Migrazione e prestiti
Nel processo migratorio, i bengalesi non sono soli. Molte organizzazioni, vista la cronicità dei problemi che affliggono il Bangladesh, hanno iniziato a creare dei piccoli fondi da concedere ai migranti. I prestiti chiamati migration loan, sono micro crediti “per facilitare l’emigrazione all’estero” elargiti dalla Brac (Bangladesh Rural Advancement Commitee), la più grande Organizzazione non governativa al mondo, che ha raggiunto un fatturato di 943 milioni di dollari nel 2018, che può vantare di 11 sedi nel mondo. L’organizzazione bengalese è finanziata principalmente dal governo britannico (Dipartimento per lo sviluppo internazionale, Dfid) e da quello australiano (Dipartimento per gli affari esteri e il commercio, Dfat) ) attraverso una vera partnership strategica che ha lo scopo ufficiale di ridurre la povertà. La Brac riceve finanziamenti anche dall’Unione Europea, dall’agenzia governativa statunitense Usaid, dal governo olandese, dal governo danese, dalle agenzie delle Nazioni Unite (Unicef e Unhcr) e dal Qatar, nonché dalle Ong “The Global Fund” (finanziata anche dalla fondazione di George Soros) e Gain, e dalle fondazioni “Educate a child” (fondata dalla madre dell’attuale emiro del Qatar) e “Bill & Melinda Gates Foundation”.

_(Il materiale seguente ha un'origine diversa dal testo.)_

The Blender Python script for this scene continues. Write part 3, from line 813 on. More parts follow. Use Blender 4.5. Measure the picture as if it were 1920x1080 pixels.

Tra micro crediti e tratta degli esseri umani
Attraverso la Brac Bank, l’organizzazione bengalese concede micro crediti che non sono prestiti a fondo perduto, ma un vero sistema di finanziamento che concerne anche la restituzione di quanto ricevuto per emigrare. Succede, però, che una parte dei migration loan finiscono nelle tasche dell’organizzazione criminale della tratta di esseri umani. Queste organizzazioni costruiscono illegalmente il processo migratorio, talvolta condotto in modo disumano, attraversando il confine orientale, successivamente all’atterraggio in un aeroporto dell’Egitto . Tutto ciò è causato dalla negligenza dei governi e delle organizzazioni che finanziano la Brac. Nessun controllo e salvaguardia sono forniti dalla Brac ai beneficiari dei prestiti che si avventurano nel viaggio verso l’Europa e l’Italia. Infatti, è noto che i bengalesi sbarchino in Italia clandestinamente dopo essersi imbarcati sui barconi della morte dei trafficanti in Libia. Ma perché i governi sono così poco interessati a come i loro soldi vengono gestiti?